Reproduce the material in full, exactly as written.

** Start **

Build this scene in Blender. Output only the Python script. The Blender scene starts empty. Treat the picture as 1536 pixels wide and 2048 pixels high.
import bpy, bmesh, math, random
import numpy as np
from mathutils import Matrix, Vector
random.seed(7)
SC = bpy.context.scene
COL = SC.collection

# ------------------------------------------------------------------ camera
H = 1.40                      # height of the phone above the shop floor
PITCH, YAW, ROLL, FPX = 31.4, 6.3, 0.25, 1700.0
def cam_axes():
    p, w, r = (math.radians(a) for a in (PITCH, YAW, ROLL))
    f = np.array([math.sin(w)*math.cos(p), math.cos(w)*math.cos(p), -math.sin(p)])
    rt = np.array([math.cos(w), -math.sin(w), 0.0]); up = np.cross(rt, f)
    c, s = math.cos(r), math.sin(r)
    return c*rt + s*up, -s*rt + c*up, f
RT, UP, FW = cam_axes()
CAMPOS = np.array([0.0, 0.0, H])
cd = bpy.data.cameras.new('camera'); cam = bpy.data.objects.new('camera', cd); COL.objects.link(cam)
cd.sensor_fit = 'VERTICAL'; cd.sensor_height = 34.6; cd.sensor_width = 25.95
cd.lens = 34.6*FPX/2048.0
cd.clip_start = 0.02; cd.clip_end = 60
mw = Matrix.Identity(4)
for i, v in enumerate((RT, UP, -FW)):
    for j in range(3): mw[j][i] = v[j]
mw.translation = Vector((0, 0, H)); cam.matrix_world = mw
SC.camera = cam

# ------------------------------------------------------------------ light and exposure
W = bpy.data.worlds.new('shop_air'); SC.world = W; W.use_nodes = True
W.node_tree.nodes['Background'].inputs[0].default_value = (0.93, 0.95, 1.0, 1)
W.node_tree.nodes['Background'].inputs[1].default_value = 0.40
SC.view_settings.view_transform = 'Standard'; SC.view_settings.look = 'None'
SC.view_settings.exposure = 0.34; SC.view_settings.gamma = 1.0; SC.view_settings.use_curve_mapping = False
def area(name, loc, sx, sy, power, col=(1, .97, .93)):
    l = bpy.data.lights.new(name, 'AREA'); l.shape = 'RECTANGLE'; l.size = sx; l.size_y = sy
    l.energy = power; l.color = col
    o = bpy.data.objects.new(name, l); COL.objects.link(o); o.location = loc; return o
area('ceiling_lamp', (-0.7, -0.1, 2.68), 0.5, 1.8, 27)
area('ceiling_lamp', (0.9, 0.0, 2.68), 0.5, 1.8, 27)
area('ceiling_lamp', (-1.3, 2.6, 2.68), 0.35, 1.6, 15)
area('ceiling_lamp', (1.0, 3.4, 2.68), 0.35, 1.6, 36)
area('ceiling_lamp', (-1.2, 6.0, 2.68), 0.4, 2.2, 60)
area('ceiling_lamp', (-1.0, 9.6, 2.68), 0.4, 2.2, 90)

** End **

**Complete answer**
Build this scene in Blender. Output only the Python script. The Blender scene starts empty. Treat the picture as 1536 pixels wide and 2048 pixels high.
import bpy, bmesh, math, random
import numpy as np
from mathutils import Matrix, Vector
random.seed(7)
SC = bpy.context.scene
COL = SC.collection

# ------------------------------------------------------------------ camera
H = 1.40                      # height of the phone above the shop floor
PITCH, YAW, ROLL, FPX = 31.4, 6.3, 0.25, 1700.0
def cam_axes():
    p, w, r = (math.radians(a) for a in (PITCH, YAW, ROLL))
    f = np.array([math.sin(w)*math.cos(p), math.cos(w)*math.cos(p), -math.sin(p)])
    rt = np.array([math.cos(w), -math.sin(w), 0.0]); up = np.cross(rt, f)
    c, s = math.cos(r), math.sin(r)
    return c*rt + s*up, -s*rt + c*up, f
RT, UP, FW = cam_axes()
CAMPOS = np.array([0.0, 0.0, H])
cd = bpy.data.cameras.new('camera'); cam = bpy.data.objects.new('camera', cd); COL.objects.link(cam)
cd.sensor_fit = 'VERTICAL'; cd.sensor_height = 34.6; cd.sensor_width = 25.95
cd.lens = 34.6*FPX/2048.0
cd.clip_start = 0.02; cd.clip_end = 60
mw = Matrix.Identity(4)
for i, v in enumerate((RT, UP, -FW)):
    for j in range(3): mw[j][i] = v[j]
mw.translation = Vector((0, 0, H)); cam.matrix_world = mw
SC.camera = cam

# ------------------------------------------------------------------ light and exposure
W = bpy.data.worlds.new('shop_air'); SC.world = W; W.use_nodes = True
W.node_tree.nodes['Background'].inputs[0].default_value = (0.93, 0.95, 1.0, 1)
W.node_tree.nodes['Background'].inputs[1].default_value = 0.40
SC.view_settings.view_transform = 'Standard'; SC.view_settings.look = 'None'
SC.view_settings.exposure = 0.34; SC.view_settings.gamma = 1.0; SC.view_settings.use_curve_mapping = False
def area(name, loc, sx, sy, power, col=(1, .97, .93)):
    l = bpy.data.lights.new(name, 'AREA'); l.shape = 'RECTANGLE'; l.size = sx; l.size_y = sy
    l.energy = power; l.color = col
    o = bpy.data.objects.new(name, l); COL.objects.link(o); o.location = loc; return o
area('ceiling_lamp', (-0.7, -0.1, 2.68), 0.5, 1.8, 27)
area('ceiling_lamp', (0.9, 0.0, 2.68), 0.5, 1.8, 27)
area('ceiling_lamp', (-1.3, 2.6, 2.68), 0.35, 1.6, 15)
area('ceiling_lamp', (1.0, 3.4, 2.68), 0.35, 1.6, 36)
area('ceiling_lamp', (-1.2, 6.0, 2.68), 0.4, 2.2, 60)
area('ceiling_lamp', (-1.0, 9.6, 2.68), 0.4, 2.2, 90)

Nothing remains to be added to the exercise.